La decisione è condivisibile. Ma non può dirsi la stessa cosa delle argomentazioni addotte. E’ vero che il diritto di critica sindacale non può basarsi sulla attribuzione di fatti falsi; e che tale circostanza può in certi casi legittimare una sanzione estrema come il licenziamento. Ma non sulla base dell’art. 2105 c.c.
L’art. 2105 c.c. impone al lavoratore dipendente il cosiddetto obbligo di fedeltà, stabilendo che “Il prestatore di lavoro non deve trattare affari, per conto proprio o di terzi, in concorrenza con l’imprenditore, né divulgare notizie attinenti all’organizzazione e ai metodi di produzione dell’impresa, o farne uso in modo da poter recare ad essa pregiudizio”. Un’attenta lettura della norma non potrebbe che portare alla seguente conclusione: essa si riferisce a comportamenti del lavoratore che possono pregiudicare la competitività dell’azienda sul mercato a vantaggio del lavoratore stesso o di una specifica impresa concorrente. Fattispecie, quindi, che non ha nulla a che vedere con il caso in questione.
Ma buona parte della giurisprudenza fornisce un’interpretazione estensiva di quella norma, facendovi rientrare “qualsiasi comportamento lesivo degli interessi del datore di lavoro, tale da pregiudicare il vincolo fiduciario che è alla base del rapporto”. Si può essere o non essere d’accordo con questa interpretazione; ma è certo che l’art.2105 c.c., a differenza di quanto sostenuto dalla Suprema Corte nel caso in commento, non può riferirsi ad una manifestazione di critica sindacale, per i motivi che seguono.
Il codice civile entra in vigore nel 1942. E le relative norme maturano in un preciso contesto ideologico, che in materia di lavoro vede: la negazione del conflitto di classe a vantaggio di una produzione concepita soltanto nell’interesse nazionale; l’esclusivo riconoscimento dei sindacati corporativi espressione dello Stato fascista anziché dei lavoratori; la repressione penale dello sciopero. E’ in questo contesto che viene sancito l’obbligo di fedeltà di cui all’art. 2105 c.c., che presuppone una assoluta coincidenza di interessi tra Stato, datore di lavoro e lavoratore.

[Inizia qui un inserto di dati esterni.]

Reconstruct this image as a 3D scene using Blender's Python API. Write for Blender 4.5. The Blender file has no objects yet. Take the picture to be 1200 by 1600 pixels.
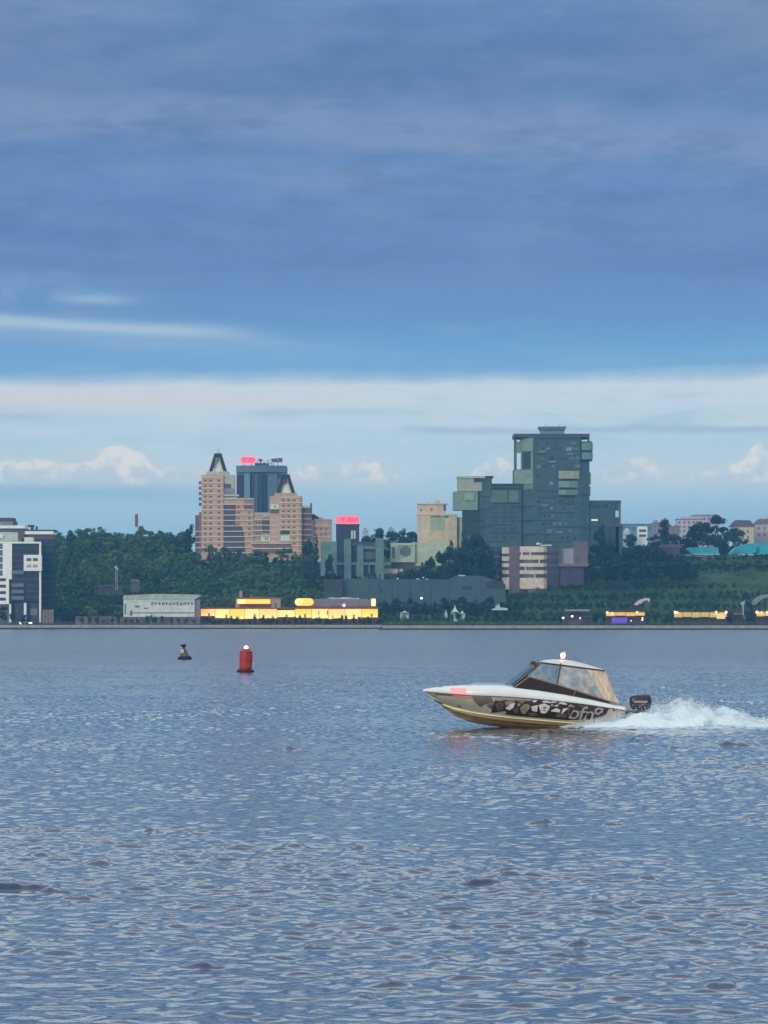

Con la caduta del regime fascista e l’entrata in vigore della Costituzione repubblicana, il quadro muta radicalmente. L’organizzazione sindacale diventa libera (art. 39 Cost.) e avulsa da un contesto statale o padronale, mentre lo sciopero da reato diventa diritto (art. 40 Cost.). Ed è sulla base di questa opposta visione che va considerato l’art. 2105 c.c. Non è più una norma dettata da una concezione che nega l’antagonismo di classe, ma una norma regolante un rapporto basato su una conflittualità, quest’ultima resa possibile proprio dal riconoscimento della libertà sindacale e dalla funzione che la stessa Costituzione le attribuisce. In quest’ottica, è chiaro che l’espressione “obbligo di fedeltà” mal si concilia con l’attività di perseguimento di interessi del lavoratore, opposti a quelli del datore di lavoro, che caratterizza anche la più lieve delle manifestazioni sindacali.
Di conseguenza, ritenere l’art. 2105 c.c. applicabile anche alle espressioni di libertà sindacale, sarebbe incompatibile con lo stato di cose creato dalla Costituzione. In altre parole, l’obbligo di fedeltà del lavoratore non può ritenersi violato da una manifestazione di critica sindacale, anche se illegittima. Proprio in quanto nell’esercizio della libertà sindacale il lavoratore, perseguendo interessi opposti a quelli aziendali, non può essere “fedele”. Il datore di lavoro già dispone di un adeguato strumento di reazione ad una critica sindacale illegittimamente e gravemente lesiva della sua reputazione: il licenziamento per giusta causa, sempre intimabile “qualora si verifichi una causa che non consenta la prosecuzione, anche provvisoria, del rapporto” (art. 2119 c.c.).
Nel caso di specie, il comportamento di G.B. avrebbe dovuto essere ricondotto non alla violazione dell’obbligo di fedeltà di cui all’art. 2105 c.c., ma direttamente e autonomamente alla “giusta causa” di licenziamento prevista all’art. 2119 c.c. Anche se il risultato finale resta lo stesso, la precisazione è importante. Stabilire un collegamento permanente tra l’art. 2105 c.c. e i possibili “eccessi” dell’attività sindacale diventerebbe una contraddizione in termini, oltre che pericoloso. Del resto, riferire l’obbligo di fedeltà del lavoratore alle sue manifestazioni sindacali porterebbe ad un risultato paradossale: si farebbe quello che lo stesso Legislatore fascista non ha fatto perché l’ideologia dell’epoca, disconoscendo la libertà sindacale, non poteva nemmeno concepire che quest’ultima potesse essere svolta dal lavoratore in modo “infedele”.
Tutto questo porta ad avvalorare la tesi che vede nell’art. 2105 c.c. una norma dettata esclusivamente allo scopo di tutelare il datore di lavoro da atti che possano pregiudicare la competitività dell’azienda e provocarle un danno economico.